Misanthrope Trio
Gut Liver
Luis Lopes (g), Gonçalo Almeida (b), Philipp Ernsting (dm).
Label / Distribution : Cylinder Recordings
Misanthrope réunit le Portugais Luis Lopes à la guitare électrique et la rythmique du trio jazzcore Albatre (le Hollandais Philippe Ernsting à la batterie et le Portugais Gonçalo Almeida à la basse) pour deux longues plages improvisées de 37 et 21 minutes chacune, dont la longueur permet d’entrer en profondeur dans les couleurs sombres de cette formation d’occasion.
À partir d’une musique effectivement noire, dark pour tout dire, la capacité du trio à relancer constamment avec beaucoup de volontarisme pour monter dans les excès ne peut que laisser l’auditeur pantois. La guitare de Lopes développe un discours mâché et s’installe dans les aigus avec obstination. Il en tire des sonorités déchirées flirtant à certains moments avec l’électronique, déjouant l’ennui par une saturation du discours qui évite les temps creux. Il s’appuie en cela sur le tapis rythmique parfaitement cabossé d’une batterie omniprésente, aussi puissante que formant un bloc solide avec une basse au son sale. Les deux partenaires pourraient presque se satisfaire d’eux-mêmes, d’ailleurs, tant l’énergie qu’ils génèrent emporte tout sur leur passage.

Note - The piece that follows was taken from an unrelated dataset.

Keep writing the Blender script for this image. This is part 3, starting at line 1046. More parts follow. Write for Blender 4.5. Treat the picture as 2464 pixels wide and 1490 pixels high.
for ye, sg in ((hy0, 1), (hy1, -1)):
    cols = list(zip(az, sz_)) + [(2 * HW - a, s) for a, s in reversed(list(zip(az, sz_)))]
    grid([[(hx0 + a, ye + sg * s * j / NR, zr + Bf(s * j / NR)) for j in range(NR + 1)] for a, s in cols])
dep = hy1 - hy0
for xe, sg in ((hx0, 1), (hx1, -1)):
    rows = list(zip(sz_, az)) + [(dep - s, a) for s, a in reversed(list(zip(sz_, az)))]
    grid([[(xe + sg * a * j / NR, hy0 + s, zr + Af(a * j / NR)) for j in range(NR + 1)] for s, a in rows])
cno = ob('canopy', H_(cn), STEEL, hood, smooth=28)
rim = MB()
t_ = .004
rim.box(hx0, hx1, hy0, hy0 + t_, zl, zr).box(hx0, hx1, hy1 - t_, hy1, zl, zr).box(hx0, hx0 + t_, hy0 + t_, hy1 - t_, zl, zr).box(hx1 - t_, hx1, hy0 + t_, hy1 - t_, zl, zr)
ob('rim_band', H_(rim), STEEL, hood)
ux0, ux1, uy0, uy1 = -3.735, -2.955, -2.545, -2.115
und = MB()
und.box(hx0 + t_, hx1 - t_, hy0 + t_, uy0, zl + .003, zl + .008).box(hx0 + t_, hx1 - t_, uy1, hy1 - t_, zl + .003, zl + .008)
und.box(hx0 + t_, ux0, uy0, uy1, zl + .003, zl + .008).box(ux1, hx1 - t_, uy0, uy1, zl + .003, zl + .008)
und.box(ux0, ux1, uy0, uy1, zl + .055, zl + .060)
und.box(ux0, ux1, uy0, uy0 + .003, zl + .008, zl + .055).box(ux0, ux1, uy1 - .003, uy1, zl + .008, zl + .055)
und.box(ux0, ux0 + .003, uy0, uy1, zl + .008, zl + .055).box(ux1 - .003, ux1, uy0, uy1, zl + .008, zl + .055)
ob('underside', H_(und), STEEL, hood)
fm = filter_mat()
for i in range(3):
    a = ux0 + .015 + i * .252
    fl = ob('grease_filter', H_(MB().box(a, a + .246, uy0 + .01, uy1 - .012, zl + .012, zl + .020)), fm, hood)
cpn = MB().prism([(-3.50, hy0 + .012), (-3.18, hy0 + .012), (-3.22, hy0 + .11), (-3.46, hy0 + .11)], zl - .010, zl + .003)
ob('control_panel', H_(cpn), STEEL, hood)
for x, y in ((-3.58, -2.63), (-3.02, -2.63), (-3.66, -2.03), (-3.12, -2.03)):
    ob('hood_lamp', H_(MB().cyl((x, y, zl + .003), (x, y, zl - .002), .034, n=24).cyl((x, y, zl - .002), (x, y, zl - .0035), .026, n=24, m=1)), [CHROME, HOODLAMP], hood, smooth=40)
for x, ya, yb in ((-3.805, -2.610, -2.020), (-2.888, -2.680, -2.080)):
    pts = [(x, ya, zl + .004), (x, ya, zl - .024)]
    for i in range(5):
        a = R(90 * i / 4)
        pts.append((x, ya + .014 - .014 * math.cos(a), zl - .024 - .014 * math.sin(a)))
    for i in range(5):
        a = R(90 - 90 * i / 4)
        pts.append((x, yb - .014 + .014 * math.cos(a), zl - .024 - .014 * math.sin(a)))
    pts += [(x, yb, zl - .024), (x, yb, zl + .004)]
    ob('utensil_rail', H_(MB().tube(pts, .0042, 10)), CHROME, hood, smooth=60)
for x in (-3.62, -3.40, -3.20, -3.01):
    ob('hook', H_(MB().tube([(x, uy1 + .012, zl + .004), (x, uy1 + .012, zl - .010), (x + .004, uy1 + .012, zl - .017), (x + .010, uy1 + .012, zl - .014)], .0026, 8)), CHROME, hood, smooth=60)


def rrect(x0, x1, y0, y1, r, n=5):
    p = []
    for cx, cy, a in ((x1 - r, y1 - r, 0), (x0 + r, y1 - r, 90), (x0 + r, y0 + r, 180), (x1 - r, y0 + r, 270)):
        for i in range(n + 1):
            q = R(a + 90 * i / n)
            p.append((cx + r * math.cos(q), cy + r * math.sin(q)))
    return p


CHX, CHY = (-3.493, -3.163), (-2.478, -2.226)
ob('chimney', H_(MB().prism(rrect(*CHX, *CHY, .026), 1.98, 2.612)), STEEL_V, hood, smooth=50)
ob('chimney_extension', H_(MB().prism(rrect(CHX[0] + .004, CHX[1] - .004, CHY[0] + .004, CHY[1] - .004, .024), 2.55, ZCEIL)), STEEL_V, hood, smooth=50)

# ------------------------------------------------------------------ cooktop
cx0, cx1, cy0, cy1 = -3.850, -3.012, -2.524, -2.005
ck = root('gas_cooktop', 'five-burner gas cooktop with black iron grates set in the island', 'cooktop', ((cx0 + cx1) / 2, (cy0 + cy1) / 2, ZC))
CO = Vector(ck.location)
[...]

Rejoignant sur la seconde partie des climats moins chaotiques, le trio reste toutefois dans les couleurs propices à des ambiances sombres qu’il prend le temps de malaxer longuement. En déroulant les contours d’un monde épais et sans joliesse, Misanthrope participe à ces musiques des marges dont la frontalité n’emportera pas l’adhésion de la majorité, mais fera le suc d’une minorité avide de sensations fortes.